Puisi "Suamiku Tragedi Mei" adalah puisi yang mendalam dan penuh emosi, menggambarkan penderitaan seorang ibu yang harus menghadapi trauma kekerasan seksual dan membesarkan anak yang lahir dari tragedi tersebut. Melalui penggunaan bahasa yang kaya dan simbolis, Kinanthi Anggraini berhasil menyampaikan pesan yang kuat tentang dampak kekerasan seksual dan pentingnya pemahaman serta empati terhadap korban. Puisi ini mengingatkan kita akan sejarah kelam dan pentingnya keadilan serta perlindungan bagi setiap individu, terutama perempuan yang rentan terhadap kekerasan.

Kinanthi Anggraini
Puisi: Suamiku Tragedi Mei
Karya: Kinanthi Anggraini

Biodata Kinanthi Anggraini:
    Kinanthi Anggraini lahir pada tanggal 17 Januari 1989 di Magetan, Jawa Timur.

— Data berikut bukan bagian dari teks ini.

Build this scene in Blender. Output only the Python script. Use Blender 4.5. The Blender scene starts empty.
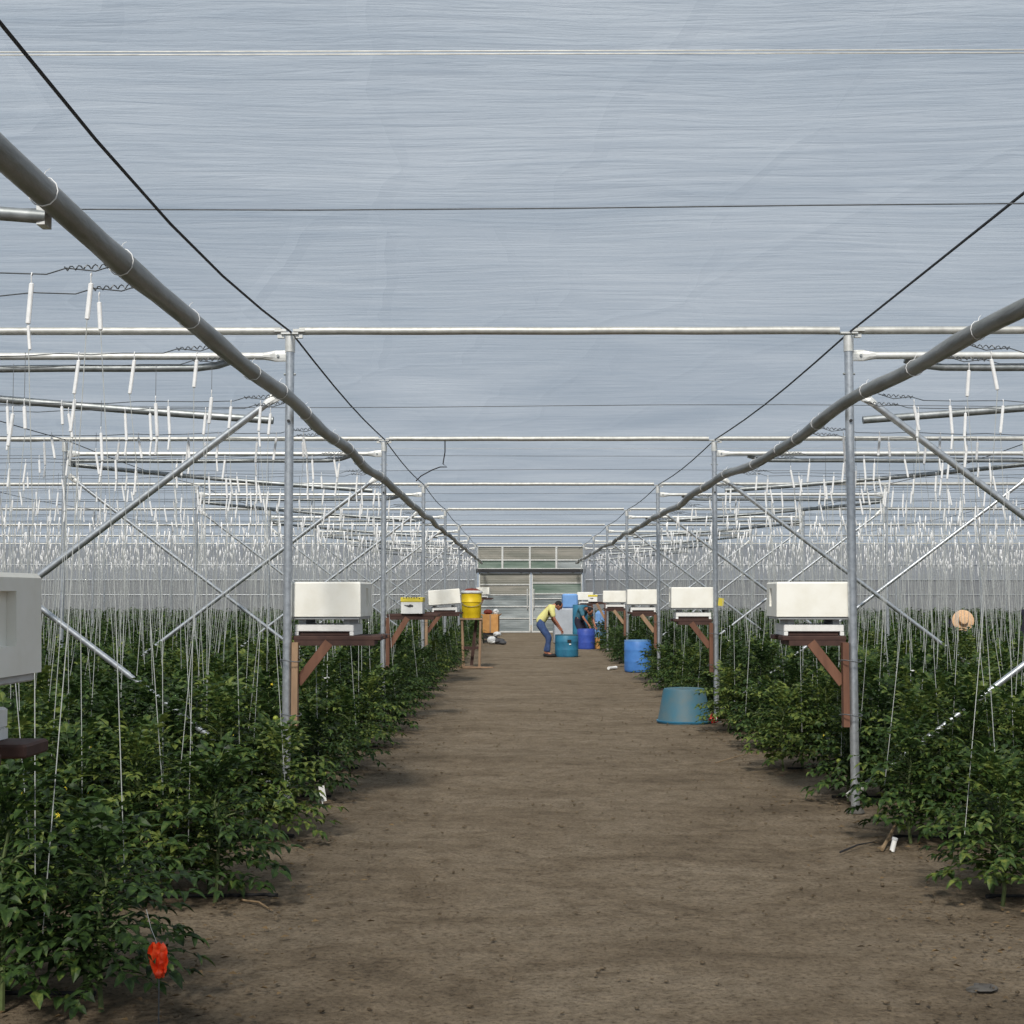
import bpy, math, random
import numpy as np
from mathutils import Vector, Matrix, Euler

R = math.radians
PI = math.pi
scene = bpy.context.scene
COL = scene.collection
rnd = random.Random(7)

# ------------------------------------------------------------------ camera
CAM_H = 1.61
F = 1370.0
PITCH = math.atan(83 / F)
YAW = math.atan(8 / F)
cam_d = bpy.data.cameras.new('camera')
cam = bpy.data.objects.new('camera', cam_d)
COL.objects.link(cam)
cam.location = (0, 0, CAM_H)
cam.rotation_euler = (PI / 2 + PITCH, 0, YAW)
cam_d.sensor_width = 36
cam_d.lens = 36 * F / 1024
cam_d.clip_end = 400
scene.camera = cam
ROT = Euler((PI / 2 + PITCH, 0, YAW)).to_matrix()


def W(px, py, Y):
    """photo pixel and a depth along the path -> a point in the place"""
    d = ROT @ Vector(((px - 512) / F, (512 - py) / F, -1))
    t = Y / d.y
    return Vector((d.x * t, Y, CAM_H + d.z * t))


def project(x, y, z):
    v = ROT.transposed() @ Vector((x, y, z - CAM_H))
    if v.z > -0.1:
        return None
    return 512 + F * v.x / -v.z, 512 - F * v.y / -v.z


# ------------------------------------------------------------------ node helpers
def new_mat(name):
    m = bpy.data.materials.new(name)
    m.use_nodes = True
    nt = m.node_tree
    nt.nodes.clear()
    out = nt.nodes.new('ShaderNodeOutputMaterial')
    return m, nt, out


def N(nt, kind, **kw):
    n = nt.nodes.new(kind)
    for k, v in kw.items():
        if k in n.inputs:
            n.inputs[k].default_value = v
        else:
            setattr(n, k, v)
    return n


def coords(nt, scale=(1, 1, 1), which='Object', rot=(0, 0, 0)):
    tc = N(nt, 'ShaderNodeTexCoord')
    mp = N(nt, 'ShaderNodeMapping')
    mp.inputs['Scale'].default_value = scale
    mp.inputs['Rotation'].default_value = rot
    nt.links.new(tc.outputs[which], mp.inputs['Vector'])
    return mp.outputs['Vector']


def noise(nt, vec, scale, detail=4, rough=0.55, dist=0.0):
    n = N(nt, 'ShaderNodeTexNoise')
    n.inputs['Scale'].default_value = scale
    n.inputs['Detail'].default_value = detail
    n.inputs['Roughness'].default_value = rough
    n.inputs['Distortion'].default_value = dist
    nt.links.new(vec, n.inputs['Vector'])
    return n.outputs['Fac']


def ramp(nt, fac, stops):
    r = N(nt, 'ShaderNodeValToRGB')
    e = r.color_ramp.elements
    while len(e) < len(stops):
        e.new(0.5)
    for i, (p, c) in enumerate(stops):
        e[i].position = p
        e[i].color = (c[0], c[1], c[2], 1)
    nt.links.new(fac, r.inputs['Fac'])
    return r.outputs['Color']


def bump(nt, h, strength, dist):
    b = N(nt, 'ShaderNodeBump')
    b.inputs['Strength'].default_value = strength
    b.inputs['Distance'].default_value = dist
    nt.links.new(h, b.inputs['Height'])
    return b.outputs['Normal']


def srgb(r, g, b):
    f = lambda c: (c / 255 / 12.92) if c / 255 <= 0.04045 else ((c / 255 + 0.055) / 1.055) ** 2.4
    return (f(r), f(g), f(b))


def simple(name, c, c2=None, rough=0.6, metal=0.0, nscale=12, bstr=0.15, bdist=0.004, spec=0.5, stretch=(1, 1, 1)):
    m, nt, out = new_mat(name)
    p = N(nt, 'ShaderNodeBsdfPrincipled')
    p.inputs['Roughness'].default_value = rough
    p.inputs['Metallic'].default_value = metal
    p.inputs['Specular IOR Level'].default_value = spec
    v = coords(nt, stretch)
    f = noise(nt, v, nscale, 5, 0.6)
    c2 = c2 or tuple(x * 0.75 for x in c)
    nt.links.new(ramp(nt, f, [(0.3, c2), (0.65, c)]), p.inputs['Base Color'])
    if bstr:
        nt.links.new(bump(nt, f, bstr, bdist), p.inputs['Normal'])
    nt.links.new(p.outputs[0], out.inputs[0])
    return m


M = {}
M['galv'] = simple('galvanised_steel', (0.60, 0.63, 0.66), (0.40, 0.43, 0.46), 0.38, 0.75, 25, 0.05)
M['galv_mid'] = simple('matte_steel', (0.56, 0.56, 0.53), (0.40, 0.40, 0.38), 0.5, 0.45, 16, 0.05)
M['galv_dull'] = simple('weathered_steel', (0.38, 0.40, 0.41), (0.22, 0.24, 0.24), 0.5, 0.7, 18, 0.05)
M['galv_white'] = simple('pale_steel', (0.72, 0.73, 0.72), (0.55, 0.55, 0.52), 0.45, 0.35, 14, 0.05)
M['roll'] = simple('grey_rolled_film', (0.27, 0.275, 0.27), (0.15, 0.155, 0.14), 0.40, 0.0, 9, 0.6, 0.02, stretch=(1, 0.25, 1))
M['wire'] = simple('dark_wire', (0.035, 0.035, 0.04), (0.02, 0.02, 0.025), 0.6, 0.2, 20, 0)
M['thinwire'] = simple('grey_wire', (0.16, 0.17, 0.18), (0.10, 0.11, 0.12), 0.5, 0.4, 20, 0)
M['foam'] = simple('white_foam', (0.86, 0.85, 0.79), (0.78, 0.76, 0.68), 0.75, 0, 6, 0.12, 0.006, 0.3)
M['foam_grey'] = simple('grey_foam_edge', (0.55, 0.57, 0.58), (0.45, 0.46, 0.47), 0.8, 0, 8, 0.1, 0.004, 0.3)
M['white'] = simple('white_plastic', (0.85, 0.85, 0.83), (0.7, 0.7, 0.68), 0.5, 0, 10, 0.05)
M['twine'] = simple('pale_twine', (0.56, 0.58, 0.57), (0.42, 0.44, 0.42), 0.8, 0, 30, 0)
M['bobbin'] = simple('white_bobbin', (0.88, 0.88, 0.88), (0.74, 0.75, 0.76), 0.6, 0, 30, 0.05)
M['wood'] = simple('reddish_wood', (0.20, 0.098, 0.062), (0.11, 0.052, 0.035), 0.75, 0, 10, 0.3, 0.004, 0.3, (1, 1, 0.2))
M['wood_dark'] = simple('dark_wood', (0.075, 0.04, 0.032), (0.045, 0.025, 0.022), 0.75, 0, 12, 0.3, 0.004, 0.3)
M['wood_pale'] = simple('pale_wood', (0.36, 0.24, 0.15), (0.22, 0.14, 0.09), 0.8, 0, 12, 0.3, 0.004, 0.3, (1, 1, 0.2))
M['teal'] = simple('teal_plastic', srgb(52, 122, 152), srgb(38, 96, 128), 0.45, 0, 4, 0.05)
M['tealdust'] = simple('dusty_teal_plastic', srgb(46, 98, 118), srgb(80, 98, 102), 0.65, 0, 3.5, 0.08)
M['blue'] = simple('blue_plastic', srgb(78, 132, 200), srgb(62, 112, 180), 0.42, 0, 5, 0.05)
M['blue_top'] = simple('blue_lid_plastic', srgb(112, 156, 205), srgb(92, 136, 190), 0.5, 0, 5, 0.05)
M['blue_deep'] = simple('deep_blue_plastic', srgb(58, 84, 172), srgb(48, 70, 150), 0.45, 0, 5, 0.05)
M['blue_pale'] = simple('pale_blue_sheet', srgb(122, 166, 220), srgb(104, 148, 204), 0.5, 0, 3, 0.2, 0.03)
M['grey_sheet'] = simple('grey_sheet', srgb(176, 182, 190), srgb(158, 164, 172), 0.5, 0, 3, 0.25, 0.03)
M['yellow'] = simple('yellow_plastic', srgb(226, 196, 30), srgb(204, 170, 22), 0.45, 0, 5, 0.05)
M['yellow_pale'] = simple('pale_yellow_plastic', srgb(232, 214, 84), srgb(216, 196, 60), 0.5, 0, 8, 0.05)
M['black'] = simple('black_plastic', (0.02, 0.02, 0.022), (0.012, 0.012, 0.014), 0.55, 0, 10, 0.1)
M['red'] = simple('red_plastic', srgb(214, 40, 44), srgb(170, 26, 34), 0.5, 0, 18, 0.3, 0.01)
M['orange'] = simple('orange_red_plastic', srgb(244, 92, 44), srgb(214, 52, 26), 0.45, 0, 30, 0.3, 0.01)
M['brownred'] = simple('rusty_red', srgb(128, 52, 36), srgb(92, 36, 28), 0.8, 0, 10, 0.3)
M['card'] = simple('brown_cardboard', srgb(196, 146, 88), srgb(176, 126, 72), 0.85, 0, 6, 0.1)
M['skin'] = simple('skin', srgb(168, 112, 88), srgb(150, 96, 74), 0.6, 0, 14, 0.03)
M['hair'] = simple('dark_hair', (0.010, 0.008, 0.008), (0.006, 0.005, 0.005), 0.85, 0, 40, 0.3)
M['shirt_y'] = simple('yellow_shirt', srgb(226, 222, 150), srgb(210, 204, 128), 0.85, 0, 9, 0.4, 0.02)
M['jeans'] = simple('blue_denim', srgb(62, 84, 128), srgb(44, 62, 100), 0.9, 0, 14, 0.3, 0.01)
M['shirt_t'] = simple('teal_shirt', srgb(70, 120, 138), srgb(54, 98, 116), 0.85, 0, 9, 0.4, 0.02)
M['navy'] = simple('dark_navy_cloth', srgb(38, 36, 54), srgb(26, 24, 38), 0.9, 0, 9, 0.4, 0.02)
M['straw'] = simple('straw_weave', srgb(222, 186, 150), srgb(196, 156, 116), 0.85, 0, 40, 0.3, 0.004)
M['strawband'] = simple('straw_band', srgb(176, 140, 84), srgb(150, 116, 64), 0.85, 0, 40, 0.2)
M['stem'] = simple('plant_stem', (0.11, 0.15, 0.05), (0.075, 0.10, 0.035), 0.7, 0, 30, 0.1)
M['tomato'] = simple('unripe_tomato', srgb(150, 160, 66), srgb(120, 138, 50), 0.45, 0, 12, 0.02)
M['flower'] = simple('yellow_blossom', srgb(236, 214, 60), srgb(214, 190, 40), 0.7, 0, 30, 0)
M['pipe_black'] = simple('black_tape', (0.018, 0.018, 0.02), (0.010, 0.010, 0.012), 0.8, 0, 10, 0.1)
M['stone'] = simple('dark_stone', (0.10, 0.095, 0.085), (0.06, 0.055, 0.05), 0.85, 0, 14, 0.5, 0.01)
M['twig'] = simple('dry_stick', srgb(150, 128, 100), srgb(112, 94, 70), 0.9, 0, 20, 0.2)
M['sack'] = simple('white_sack', srgb(214, 216, 216), srgb(176, 178, 180), 0.7, 0, 9, 0.5, 0.03)
M['darkgrey'] = simple('dark_grey_sack', (0.06, 0.062, 0.068), (0.035, 0.035, 0.04), 0.7, 0, 9, 0.5, 0.03)


def leaf_mat(name, a, b, c):
    m, nt, out = new_mat(name)
    oi = N(nt, 'ShaderNodeObjectInfo')
    v = coords(nt)
    f = noise(nt, v, 16.0, 3, 0.65)
    ad = N(nt, 'ShaderNodeMath', operation='ADD')
    mu = N(nt, 'ShaderNodeMath', operation='MULTIPLY_ADD')
    mu.inputs[1].default_value = 0.22
    mu.inputs[2].default_value = -0.11
    nt.links.new(oi.outputs['Random'], mu.inputs[0])
    nt.links.new(f, ad.inputs[0])
    nt.links.new(mu.outputs[0], ad.inputs[1])
    colr = ramp(nt, ad.outputs[0], [(0.30, a), (0.52, b), (0.76, c)])
    p = N(nt, 'ShaderNodeBsdfPrincipled')
    p.inputs['Roughness'].default_value = 0.5
    p.inputs['Specular IOR Level'].default_value = 0.3
    nt.links.new(colr, p.inputs['Base Color'])
    t = N(nt, 'ShaderNodeBsdfTranslucent')
    nt.links.new(colr, t.inputs['Color'])
    mx = N(nt, 'ShaderNodeMixShader')
    mx.inputs[0].default_value = 0.28
    nt.links.new(p.outputs[0], mx.inputs[1])
    nt.links.new(t.outputs[0], mx.inputs[2])
    nt.links.new(mx.outputs[0], out.inputs[0])
    return m


M['leaf'] = leaf_mat('tomato_leaf', (0.011, 0.024, 0.008), (0.044, 0.088, 0.020), (0.215, 0.255, 0.055))


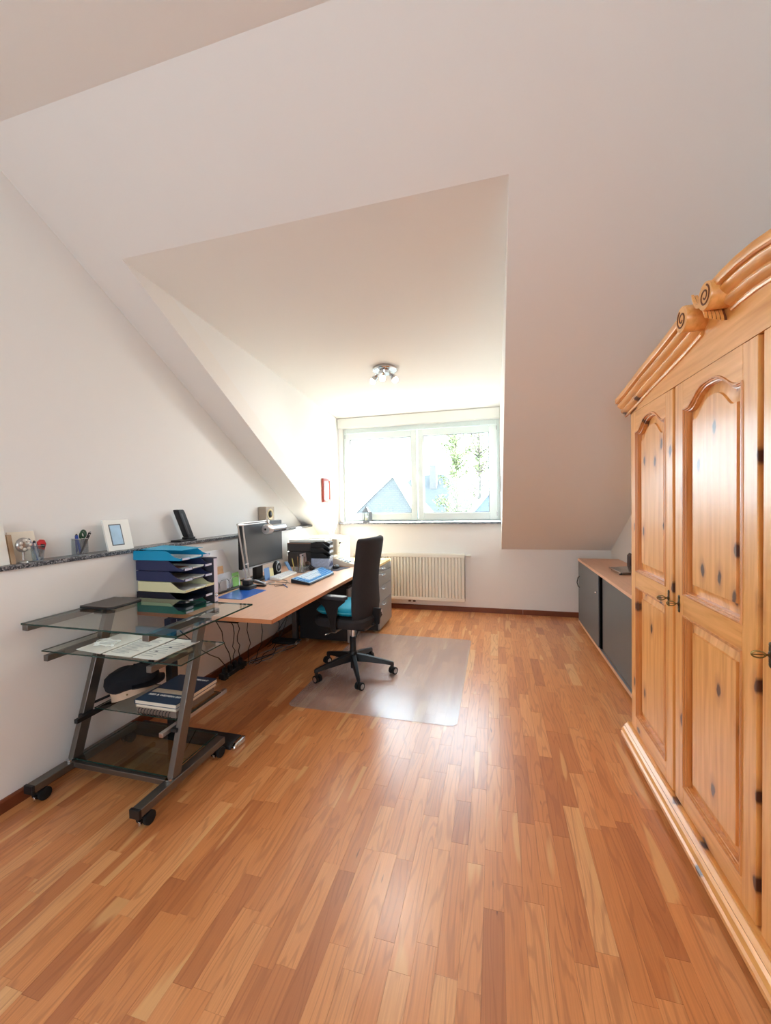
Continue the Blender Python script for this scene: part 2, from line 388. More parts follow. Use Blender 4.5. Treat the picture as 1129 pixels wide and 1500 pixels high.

    Karya-karya Kinanthi Anggraini pernah dimuat di berbagai media massa lokal dan nasional, antara lain Horison, Media Indonesia, Indopos, Pikiran Rakyat, Suara Merdeka, Basis, Sinar Harapan, Banjarmasin Post, Riau Pos, Lampung Post, Solopos, Bali Post, Suara Karya, Tanjungpinang Pos, Sumut Pos, Minggu Pagi, Bangka Pos, Majalah Sagang, Malang Post, Joglosemar, Potret, Kanal, Radar Banyuwangi, Radar Bojonegoro, Radar Bekasi, Radar Surabaya, Radar Banjarmasin, Rakyat Sumbar, Persada Sastra, Swara Nasional, Ogan Ilir Ekspres, Bangka Belitung Pos, Harian Haluan, Medan Bisnis, Koran Madura, Mata Banua, Metro Riau, Ekspresi, Pos Bali, Bong-Ang, Hayati, MPA, Puailiggoubat, Suara NTB, Cakrawala, Fajar Sumatera, Jurnal Masterpoem Indonesia, dan Duta Selaparang.

    Puisi-puisi Kinanthi Anggraini terhimpun di dalam buku Mata Elang Biru (2014) dan Bunga-Bunga Bunuh Diri di Babylonia (2018). Karya-karyanya juga diterbitkan dalam cukup banyak buku antologi bersama.

    Nama Kinanthi Anggraini tertulis dalam buku Apa dan Siapa Penyair Indonesia (2017).